Let's say that your email address is blah@example.com

  1. If you have port 443 open on your completely unrelated example.com web site, make sure that whatever web server handles your web site returns 404 for the URL /Autodiscover/Autodiscover.xml

    This tells the Exchange clients to go away.

    Prevents email clients from being hijacked by your web site.

  2. Make sure that you DO NOT have any A or CNAME or whatever DNS records for autodiscover.example.com

    This also tells the Exchange clients to go away.

    Instead, they will use the proper RFC method of discovering service endpoints, see next bullet.

    (I know that this is contrary to other advice offered in this thread; I just wanted to offer you this alternate method of configuring AutoDiscover!)

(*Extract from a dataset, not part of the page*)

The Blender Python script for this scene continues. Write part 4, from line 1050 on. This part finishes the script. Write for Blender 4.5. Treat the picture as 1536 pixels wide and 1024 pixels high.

  3. Create a DNS SRV record for "_autodiscover._tcp.example.com", it should contain "exchange.example.com".

    This tells the Exchange clients to connect to https://exchange.example.com/ for autodiscover.

    (The reason that we call the hostname exchange and not autodiscover will be apparent in the next bullet.)

  4. Configure your Exchange servers so that all services (address book, email, calendar, whatever) resides on the IIS site and virtual host "exchange.example.com".

    This lets you configure everything to run on just a single SSL certificate, instead of having to cash out for SAN certificates.

  5. Create an SSL certificate for https://exchange.example.com/

    (Use any certificate authority you like.)

    Install the SSL certificate onto the Exchange IIS service.

  6. Make sure that exchange.example.com has an A or CNAME record in DNS that points to the IP address of the Exchange IIS service.

That should just about do it.

It's a bit convoluted, and that is because Exchange clients try a whole lot of hardcoded, dumb places to find the autodiscover service before doing the proper thing and ask for a DNS SRV record. Those holes have to be plugged, or else the client will at some point be inadvertently hijacked by unrelated services such as your website.